** START OF DATA EXCERPT **

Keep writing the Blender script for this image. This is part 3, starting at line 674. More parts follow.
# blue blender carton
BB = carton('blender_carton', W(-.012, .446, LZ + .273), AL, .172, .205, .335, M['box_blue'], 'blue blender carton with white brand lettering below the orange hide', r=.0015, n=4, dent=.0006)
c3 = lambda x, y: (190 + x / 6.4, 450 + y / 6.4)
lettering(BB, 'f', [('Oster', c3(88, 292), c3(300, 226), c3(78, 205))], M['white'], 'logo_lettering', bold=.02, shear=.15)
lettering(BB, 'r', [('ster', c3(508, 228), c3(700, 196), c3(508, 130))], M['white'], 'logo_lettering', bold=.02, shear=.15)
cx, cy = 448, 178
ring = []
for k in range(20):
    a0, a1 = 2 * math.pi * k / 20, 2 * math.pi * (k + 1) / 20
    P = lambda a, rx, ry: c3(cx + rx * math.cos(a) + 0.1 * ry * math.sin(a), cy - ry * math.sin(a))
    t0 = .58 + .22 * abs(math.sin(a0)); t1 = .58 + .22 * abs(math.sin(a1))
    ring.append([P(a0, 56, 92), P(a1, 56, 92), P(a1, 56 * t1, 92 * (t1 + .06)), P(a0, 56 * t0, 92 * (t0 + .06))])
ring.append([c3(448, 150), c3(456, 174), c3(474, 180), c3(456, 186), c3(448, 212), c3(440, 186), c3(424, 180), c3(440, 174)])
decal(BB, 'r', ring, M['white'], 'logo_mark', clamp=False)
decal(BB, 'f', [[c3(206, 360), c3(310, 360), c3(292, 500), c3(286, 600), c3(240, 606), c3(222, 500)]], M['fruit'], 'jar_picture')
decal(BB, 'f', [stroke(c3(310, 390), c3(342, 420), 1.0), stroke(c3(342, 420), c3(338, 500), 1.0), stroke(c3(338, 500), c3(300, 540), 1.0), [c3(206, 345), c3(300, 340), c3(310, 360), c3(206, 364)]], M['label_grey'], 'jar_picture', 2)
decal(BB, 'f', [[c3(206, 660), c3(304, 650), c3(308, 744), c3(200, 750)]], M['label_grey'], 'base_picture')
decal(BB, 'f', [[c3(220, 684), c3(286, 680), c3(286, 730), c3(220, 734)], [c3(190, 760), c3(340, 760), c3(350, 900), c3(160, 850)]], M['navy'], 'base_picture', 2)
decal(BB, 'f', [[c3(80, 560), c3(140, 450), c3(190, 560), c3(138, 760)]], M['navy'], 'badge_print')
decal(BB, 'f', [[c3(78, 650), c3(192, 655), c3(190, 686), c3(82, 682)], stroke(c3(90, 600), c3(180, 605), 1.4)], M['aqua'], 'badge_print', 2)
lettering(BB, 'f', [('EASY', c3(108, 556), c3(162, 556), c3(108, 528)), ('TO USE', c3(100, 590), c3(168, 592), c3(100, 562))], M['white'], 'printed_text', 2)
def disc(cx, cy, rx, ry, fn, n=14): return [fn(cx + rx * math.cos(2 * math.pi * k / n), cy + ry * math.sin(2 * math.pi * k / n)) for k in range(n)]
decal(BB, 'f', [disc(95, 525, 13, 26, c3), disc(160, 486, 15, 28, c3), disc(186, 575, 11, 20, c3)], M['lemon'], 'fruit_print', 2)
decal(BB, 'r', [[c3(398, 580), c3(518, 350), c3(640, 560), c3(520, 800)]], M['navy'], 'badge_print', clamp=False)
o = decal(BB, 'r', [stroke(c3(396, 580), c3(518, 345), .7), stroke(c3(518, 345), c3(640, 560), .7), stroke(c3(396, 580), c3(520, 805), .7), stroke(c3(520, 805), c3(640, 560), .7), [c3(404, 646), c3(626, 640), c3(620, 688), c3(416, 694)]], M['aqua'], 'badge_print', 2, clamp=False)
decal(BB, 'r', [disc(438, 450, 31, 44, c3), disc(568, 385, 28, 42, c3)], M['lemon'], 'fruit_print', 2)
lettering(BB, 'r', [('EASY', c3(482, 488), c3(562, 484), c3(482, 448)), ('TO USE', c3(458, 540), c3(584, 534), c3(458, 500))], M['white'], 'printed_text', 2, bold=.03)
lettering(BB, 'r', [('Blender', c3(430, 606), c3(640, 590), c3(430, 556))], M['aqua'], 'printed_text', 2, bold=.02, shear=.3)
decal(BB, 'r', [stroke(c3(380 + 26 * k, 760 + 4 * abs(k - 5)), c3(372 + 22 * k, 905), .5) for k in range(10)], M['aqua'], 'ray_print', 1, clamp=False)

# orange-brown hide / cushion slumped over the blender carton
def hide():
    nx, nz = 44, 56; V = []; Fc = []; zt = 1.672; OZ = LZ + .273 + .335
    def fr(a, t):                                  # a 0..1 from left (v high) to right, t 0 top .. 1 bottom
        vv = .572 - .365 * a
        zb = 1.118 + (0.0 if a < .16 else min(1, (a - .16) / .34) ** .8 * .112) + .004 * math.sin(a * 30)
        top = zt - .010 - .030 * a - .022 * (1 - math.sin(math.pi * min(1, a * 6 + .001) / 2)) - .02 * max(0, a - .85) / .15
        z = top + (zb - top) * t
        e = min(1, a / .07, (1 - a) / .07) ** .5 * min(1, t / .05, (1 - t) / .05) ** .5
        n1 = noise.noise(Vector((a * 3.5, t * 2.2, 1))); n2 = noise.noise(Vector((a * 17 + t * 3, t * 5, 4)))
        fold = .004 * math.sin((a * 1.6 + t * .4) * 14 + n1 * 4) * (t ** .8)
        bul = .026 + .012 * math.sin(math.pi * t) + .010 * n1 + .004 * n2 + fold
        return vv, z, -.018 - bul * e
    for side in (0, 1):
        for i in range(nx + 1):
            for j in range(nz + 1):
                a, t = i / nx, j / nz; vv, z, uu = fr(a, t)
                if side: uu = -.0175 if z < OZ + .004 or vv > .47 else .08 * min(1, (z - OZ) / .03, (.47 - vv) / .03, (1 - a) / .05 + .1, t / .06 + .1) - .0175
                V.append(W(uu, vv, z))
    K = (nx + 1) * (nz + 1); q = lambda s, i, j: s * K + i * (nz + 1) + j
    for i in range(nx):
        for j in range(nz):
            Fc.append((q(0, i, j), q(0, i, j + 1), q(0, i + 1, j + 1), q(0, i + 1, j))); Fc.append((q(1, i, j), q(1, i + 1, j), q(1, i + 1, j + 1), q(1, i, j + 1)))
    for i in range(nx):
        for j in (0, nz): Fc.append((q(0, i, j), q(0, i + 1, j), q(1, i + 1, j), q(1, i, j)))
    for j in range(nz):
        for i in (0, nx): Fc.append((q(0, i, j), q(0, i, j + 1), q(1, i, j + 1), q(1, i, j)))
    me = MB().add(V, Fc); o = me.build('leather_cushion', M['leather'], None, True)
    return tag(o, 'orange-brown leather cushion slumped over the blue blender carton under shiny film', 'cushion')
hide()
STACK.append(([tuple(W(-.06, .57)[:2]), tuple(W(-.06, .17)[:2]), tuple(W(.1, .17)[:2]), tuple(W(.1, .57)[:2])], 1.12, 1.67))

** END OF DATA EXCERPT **

> [PROBLEM DETAILS]:
From the data above, extract every line in its exact form.

> [RESPONSE FOR THIS EXERCISE]:
Keep writing the Blender script for this image. This is part 3, starting at line 674. More parts follow.
# blue blender carton
BB = carton('blender_carton', W(-.012, .446, LZ + .273), AL, .172, .205, .335, M['box_blue'], 'blue blender carton with white brand lettering below the orange hide', r=.0015, n=4, dent=.0006)
c3 = lambda x, y: (190 + x / 6.4, 450 + y / 6.4)
lettering(BB, 'f', [('Oster', c3(88, 292), c3(300, 226), c3(78, 205))], M['white'], 'logo_lettering', bold=.02, shear=.15)
lettering(BB, 'r', [('ster', c3(508, 228), c3(700, 196), c3(508, 130))], M['white'], 'logo_lettering', bold=.02, shear=.15)
cx, cy = 448, 178
ring = []
for k in range(20):
    a0, a1 = 2 * math.pi * k / 20, 2 * math.pi * (k + 1) / 20
    P = lambda a, rx, ry: c3(cx + rx * math.cos(a) + 0.1 * ry * math.sin(a), cy - ry * math.sin(a))
    t0 = .58 + .22 * abs(math.sin(a0)); t1 = .58 + .22 * abs(math.sin(a1))
    ring.append([P(a0, 56, 92), P(a1, 56, 92), P(a1, 56 * t1, 92 * (t1 + .06)), P(a0, 56 * t0, 92 * (t0 + .06))])
ring.append([c3(448, 150), c3(456, 174), c3(474, 180), c3(456, 186), c3(448, 212), c3(440, 186), c3(424, 180), c3(440, 174)])
decal(BB, 'r', ring, M['white'], 'logo_mark', clamp=False)
decal(BB, 'f', [[c3(206, 360), c3(310, 360), c3(292, 500), c3(286, 600), c3(240, 606), c3(222, 500)]], M['fruit'], 'jar_picture')
decal(BB, 'f', [stroke(c3(310, 390), c3(342, 420), 1.0), stroke(c3(342, 420), c3(338, 500), 1.0), stroke(c3(338, 500), c3(300, 540), 1.0), [c3(206, 345), c3(300, 340), c3(310, 360), c3(206, 364)]], M['label_grey'], 'jar_picture', 2)
decal(BB, 'f', [[c3(206, 660), c3(304, 650), c3(308, 744), c3(200, 750)]], M['label_grey'], 'base_picture')
decal(BB, 'f', [[c3(220, 684), c3(286, 680), c3(286, 730), c3(220, 734)], [c3(190, 760), c3(340, 760), c3(350, 900), c3(160, 850)]], M['navy'], 'base_picture', 2)
decal(BB, 'f', [[c3(80, 560), c3(140, 450), c3(190, 560), c3(138, 760)]], M['navy'], 'badge_print')
decal(BB, 'f', [[c3(78, 650), c3(192, 655), c3(190, 686), c3(82, 682)], stroke(c3(90, 600), c3(180, 605), 1.4)], M['aqua'], 'badge_print', 2)
lettering(BB, 'f', [('EASY', c3(108, 556), c3(162, 556), c3(108, 528)), ('TO USE', c3(100, 590), c3(168, 592), c3(100, 562))], M['white'], 'printed_text', 2)
def disc(cx, cy, rx, ry, fn, n=14): return [fn(cx + rx * math.cos(2 * math.pi * k / n), cy + ry * math.sin(2 * math.pi * k / n)) for k in range(n)]
decal(BB, 'f', [disc(95, 525, 13, 26, c3), disc(160, 486, 15, 28, c3), disc(186, 575, 11, 20, c3)], M['lemon'], 'fruit_print', 2)
decal(BB, 'r', [[c3(398, 580), c3(518, 350), c3(640, 560), c3(520, 800)]], M['navy'], 'badge_print', clamp=False)
o = decal(BB, 'r', [stroke(c3(396, 580), c3(518, 345), .7), stroke(c3(518, 345), c3(640, 560), .7), stroke(c3(396, 580), c3(520, 805), .7), stroke(c3(520, 805), c3(640, 560), .7), [c3(404, 646), c3(626, 640), c3(620, 688), c3(416, 694)]], M['aqua'], 'badge_print', 2, clamp=False)
decal(BB, 'r', [disc(438, 450, 31, 44, c3), disc(568, 385, 28, 42, c3)], M['lemon'], 'fruit_print', 2)
lettering(BB, 'r', [('EASY', c3(482, 488), c3(562, 484), c3(482, 448)), ('TO USE', c3(458, 540), c3(584, 534), c3(458, 500))], M['white'], 'printed_text', 2, bold=.03)
lettering(BB, 'r', [('Blender', c3(430, 606), c3(640, 590), c3(430, 556))], M['aqua'], 'printed_text', 2, bold=.02, shear=.3)
decal(BB, 'r', [stroke(c3(380 + 26 * k, 760 + 4 * abs(k - 5)), c3(372 + 22 * k, 905), .5) for k in range(10)], M['aqua'], 'ray_print', 1, clamp=False)

# orange-brown hide / cushion slumped over the blender carton
def hide():
    nx, nz = 44, 56; V = []; Fc = []; zt = 1.672; OZ = LZ + .273 + .335
    def fr(a, t):                                  # a 0..1 from left (v high) to right, t 0 top .. 1 bottom
        vv = .572 - .365 * a
        zb = 1.118 + (0.0 if a < .16 else min(1, (a - .16) / .34) ** .8 * .112) + .004 * math.sin(a * 30)
        top = zt - .010 - .030 * a - .022 * (1 - math.sin(math.pi * min(1, a * 6 + .001) / 2)) - .02 * max(0, a - .85) / .15
        z = top + (zb - top) * t
        e = min(1, a / .07, (1 - a) / .07) ** .5 * min(1, t / .05, (1 - t) / .05) ** .5
        n1 = noise.noise(Vector((a * 3.5, t * 2.2, 1))); n2 = noise.noise(Vector((a * 17 + t * 3, t * 5, 4)))
        fold = .004 * math.sin((a * 1.6 + t * .4) * 14 + n1 * 4) * (t ** .8)
        bul = .026 + .012 * math.sin(math.pi * t) + .010 * n1 + .004 * n2 + fold
        return vv, z, -.018 - bul * e
    for side in (0, 1):
        for i in range(nx + 1):
            for j in range(nz + 1):
                a, t = i / nx, j / nz; vv, z, uu = fr(a, t)
                if side: uu = -.0175 if z < OZ + .004 or vv > .47 else .08 * min(1, (z - OZ) / .03, (.47 - vv) / .03, (1 - a) / .05 + .1, t / .06 + .1) - .0175
                V.append(W(uu, vv, z))
    K = (nx + 1) * (nz + 1); q = lambda s, i, j: s * K + i * (nz + 1) + j
    for i in range(nx):
        for j in range(nz):
            Fc.append((q(0, i, j), q(0, i, j + 1), q(0, i + 1, j + 1), q(0, i + 1, j))); Fc.append((q(1, i, j), q(1, i + 1, j), q(1, i + 1, j + 1), q(1, i, j + 1)))
    for i in range(nx):
        for j in (0, nz): Fc.append((q(0, i, j), q(0, i + 1, j), q(1, i + 1, j), q(1, i, j)))
    for j in range(nz):
        for i in (0, nx): Fc.append((q(0, i, j), q(0, i, j + 1), q(1, i, j + 1), q(1, i, j)))
    me = MB().add(V, Fc); o = me.build('leather_cushion', M['leather'], None, True)
    return tag(o, 'orange-brown leather cushion slumped over the blue blender carton under shiny film', 'cushion')
hide()
STACK.append(([tuple(W(-.06, .57)[:2]), tuple(W(-.06, .17)[:2]), tuple(W(.1, .17)[:2]), tuple(W(.1, .57)[:2])], 1.12, 1.67))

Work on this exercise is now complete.